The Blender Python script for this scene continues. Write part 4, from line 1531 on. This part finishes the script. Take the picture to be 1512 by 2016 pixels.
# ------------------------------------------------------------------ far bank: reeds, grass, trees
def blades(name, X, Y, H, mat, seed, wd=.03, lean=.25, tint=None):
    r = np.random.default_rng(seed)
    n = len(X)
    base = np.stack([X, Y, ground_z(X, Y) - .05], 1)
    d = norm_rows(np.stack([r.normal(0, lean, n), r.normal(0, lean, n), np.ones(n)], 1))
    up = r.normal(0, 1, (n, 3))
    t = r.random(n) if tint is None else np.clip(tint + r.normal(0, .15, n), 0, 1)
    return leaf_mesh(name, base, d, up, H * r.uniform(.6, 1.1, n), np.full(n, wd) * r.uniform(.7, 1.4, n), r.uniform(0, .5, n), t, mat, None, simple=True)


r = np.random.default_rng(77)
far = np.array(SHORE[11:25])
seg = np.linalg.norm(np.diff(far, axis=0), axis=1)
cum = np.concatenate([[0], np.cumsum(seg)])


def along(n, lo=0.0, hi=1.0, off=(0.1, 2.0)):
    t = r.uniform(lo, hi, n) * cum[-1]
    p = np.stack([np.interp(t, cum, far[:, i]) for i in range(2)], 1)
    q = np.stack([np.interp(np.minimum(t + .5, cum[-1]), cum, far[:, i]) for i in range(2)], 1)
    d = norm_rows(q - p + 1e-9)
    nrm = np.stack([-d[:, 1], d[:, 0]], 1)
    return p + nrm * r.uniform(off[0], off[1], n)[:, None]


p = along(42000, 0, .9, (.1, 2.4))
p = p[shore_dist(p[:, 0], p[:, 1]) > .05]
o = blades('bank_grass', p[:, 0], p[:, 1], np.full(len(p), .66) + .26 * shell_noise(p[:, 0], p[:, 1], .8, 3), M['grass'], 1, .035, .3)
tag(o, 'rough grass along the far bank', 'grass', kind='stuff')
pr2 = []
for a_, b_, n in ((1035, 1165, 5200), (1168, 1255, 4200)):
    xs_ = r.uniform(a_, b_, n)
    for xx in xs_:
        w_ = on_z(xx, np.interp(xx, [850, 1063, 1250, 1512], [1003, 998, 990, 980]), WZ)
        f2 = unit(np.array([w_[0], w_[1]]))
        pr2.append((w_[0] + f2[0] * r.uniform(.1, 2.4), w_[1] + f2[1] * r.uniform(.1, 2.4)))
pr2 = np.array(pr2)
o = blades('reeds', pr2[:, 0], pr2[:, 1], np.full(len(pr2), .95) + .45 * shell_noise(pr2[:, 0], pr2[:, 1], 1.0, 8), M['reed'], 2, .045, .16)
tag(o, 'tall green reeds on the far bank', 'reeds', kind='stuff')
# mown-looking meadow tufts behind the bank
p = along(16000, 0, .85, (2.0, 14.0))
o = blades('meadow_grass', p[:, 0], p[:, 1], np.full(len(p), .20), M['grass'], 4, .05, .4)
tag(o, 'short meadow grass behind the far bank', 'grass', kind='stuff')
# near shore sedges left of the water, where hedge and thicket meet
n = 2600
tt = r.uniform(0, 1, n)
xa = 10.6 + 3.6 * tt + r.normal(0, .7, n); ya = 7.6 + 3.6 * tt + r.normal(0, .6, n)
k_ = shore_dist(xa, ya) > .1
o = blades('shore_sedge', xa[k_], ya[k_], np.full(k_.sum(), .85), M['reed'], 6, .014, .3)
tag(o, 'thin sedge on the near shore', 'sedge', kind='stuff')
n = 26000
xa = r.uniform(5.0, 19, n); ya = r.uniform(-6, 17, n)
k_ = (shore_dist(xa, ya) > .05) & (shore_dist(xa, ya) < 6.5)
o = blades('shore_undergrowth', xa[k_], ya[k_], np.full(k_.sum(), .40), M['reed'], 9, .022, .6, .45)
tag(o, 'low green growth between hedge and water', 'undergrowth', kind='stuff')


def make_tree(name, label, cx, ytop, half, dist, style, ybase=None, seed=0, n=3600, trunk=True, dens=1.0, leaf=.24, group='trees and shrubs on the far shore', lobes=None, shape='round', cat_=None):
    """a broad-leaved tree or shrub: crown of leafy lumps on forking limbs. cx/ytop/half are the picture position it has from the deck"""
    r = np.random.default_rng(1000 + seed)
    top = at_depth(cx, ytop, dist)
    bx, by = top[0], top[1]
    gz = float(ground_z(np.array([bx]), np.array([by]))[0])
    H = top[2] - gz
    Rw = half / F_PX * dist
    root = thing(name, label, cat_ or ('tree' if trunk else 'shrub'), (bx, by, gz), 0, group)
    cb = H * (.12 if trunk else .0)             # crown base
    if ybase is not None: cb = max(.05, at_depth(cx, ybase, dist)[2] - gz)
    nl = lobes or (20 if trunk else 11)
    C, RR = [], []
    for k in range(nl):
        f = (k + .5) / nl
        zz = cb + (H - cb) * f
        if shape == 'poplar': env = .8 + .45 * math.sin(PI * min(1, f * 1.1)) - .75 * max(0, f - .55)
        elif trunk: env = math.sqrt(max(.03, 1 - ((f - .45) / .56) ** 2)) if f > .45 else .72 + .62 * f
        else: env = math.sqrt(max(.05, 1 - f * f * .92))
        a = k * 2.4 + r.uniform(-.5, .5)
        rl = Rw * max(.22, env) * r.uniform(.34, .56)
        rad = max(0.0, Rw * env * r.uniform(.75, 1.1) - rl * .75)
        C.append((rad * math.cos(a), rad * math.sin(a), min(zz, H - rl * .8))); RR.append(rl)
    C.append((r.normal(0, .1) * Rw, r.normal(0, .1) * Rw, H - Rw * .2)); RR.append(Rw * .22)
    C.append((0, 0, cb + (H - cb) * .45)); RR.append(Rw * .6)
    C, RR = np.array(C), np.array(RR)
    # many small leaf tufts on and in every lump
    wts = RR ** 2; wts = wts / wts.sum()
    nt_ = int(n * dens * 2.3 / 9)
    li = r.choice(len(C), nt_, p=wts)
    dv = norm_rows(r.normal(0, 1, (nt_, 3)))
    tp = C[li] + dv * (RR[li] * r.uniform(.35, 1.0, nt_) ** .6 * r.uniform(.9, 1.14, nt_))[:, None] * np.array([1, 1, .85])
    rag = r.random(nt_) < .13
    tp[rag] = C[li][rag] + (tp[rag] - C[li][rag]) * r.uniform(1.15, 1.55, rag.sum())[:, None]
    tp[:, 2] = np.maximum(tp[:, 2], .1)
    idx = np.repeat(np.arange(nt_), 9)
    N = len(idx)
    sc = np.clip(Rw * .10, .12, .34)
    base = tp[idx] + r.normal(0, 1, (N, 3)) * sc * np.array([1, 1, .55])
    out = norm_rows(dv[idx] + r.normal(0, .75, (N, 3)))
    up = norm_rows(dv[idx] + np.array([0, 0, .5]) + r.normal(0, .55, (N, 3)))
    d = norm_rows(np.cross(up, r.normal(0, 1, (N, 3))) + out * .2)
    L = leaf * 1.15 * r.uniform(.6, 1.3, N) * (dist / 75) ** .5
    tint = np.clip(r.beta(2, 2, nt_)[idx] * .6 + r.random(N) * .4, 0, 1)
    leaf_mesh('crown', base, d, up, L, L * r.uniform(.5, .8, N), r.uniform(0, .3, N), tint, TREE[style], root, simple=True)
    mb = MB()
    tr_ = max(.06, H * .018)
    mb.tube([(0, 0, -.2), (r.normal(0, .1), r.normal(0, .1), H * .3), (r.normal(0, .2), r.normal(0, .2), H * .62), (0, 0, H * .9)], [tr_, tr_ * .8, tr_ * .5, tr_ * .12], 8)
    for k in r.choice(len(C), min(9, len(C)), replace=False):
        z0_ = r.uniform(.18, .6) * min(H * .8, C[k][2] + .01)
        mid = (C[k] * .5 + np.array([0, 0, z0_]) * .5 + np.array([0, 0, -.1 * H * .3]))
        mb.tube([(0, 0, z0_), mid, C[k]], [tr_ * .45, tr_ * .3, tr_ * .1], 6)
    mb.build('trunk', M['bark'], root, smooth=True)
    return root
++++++
> [Given problem]:
Word for word, reproduce the listing above from its start up to and including the line that has "return p + nrm". Give only those lines.

> [Response to the exercise]:
The Blender Python script for this scene continues. Write part 4, from line 1531 on. This part finishes the script. Take the picture to be 1512 by 2016 pixels.
# ------------------------------------------------------------------ far bank: reeds, grass, trees
def blades(name, X, Y, H, mat, seed, wd=.03, lean=.25, tint=None):
    r = np.random.default_rng(seed)
    n = len(X)
    base = np.stack([X, Y, ground_z(X, Y) - .05], 1)
    d = norm_rows(np.stack([r.normal(0, lean, n), r.normal(0, lean, n), np.ones(n)], 1))
    up = r.normal(0, 1, (n, 3))
    t = r.random(n) if tint is None else np.clip(tint + r.normal(0, .15, n), 0, 1)
    return leaf_mesh(name, base, d, up, H * r.uniform(.6, 1.1, n), np.full(n, wd) * r.uniform(.7, 1.4, n), r.uniform(0, .5, n), t, mat, None, simple=True)


r = np.random.default_rng(77)
far = np.array(SHORE[11:25])
seg = np.linalg.norm(np.diff(far, axis=0), axis=1)
cum = np.concatenate([[0], np.cumsum(seg)])


def along(n, lo=0.0, hi=1.0, off=(0.1, 2.0)):
    t = r.uniform(lo, hi, n) * cum[-1]
    p = np.stack([np.interp(t, cum, far[:, i]) for i in range(2)], 1)
    q = np.stack([np.interp(np.minimum(t + .5, cum[-1]), cum, far[:, i]) for i in range(2)], 1)
    d = norm_rows(q - p + 1e-9)
    nrm = np.stack([-d[:, 1], d[:, 0]], 1)
    return p + nrm * r.uniform(off[0], off[1], n)[:, None]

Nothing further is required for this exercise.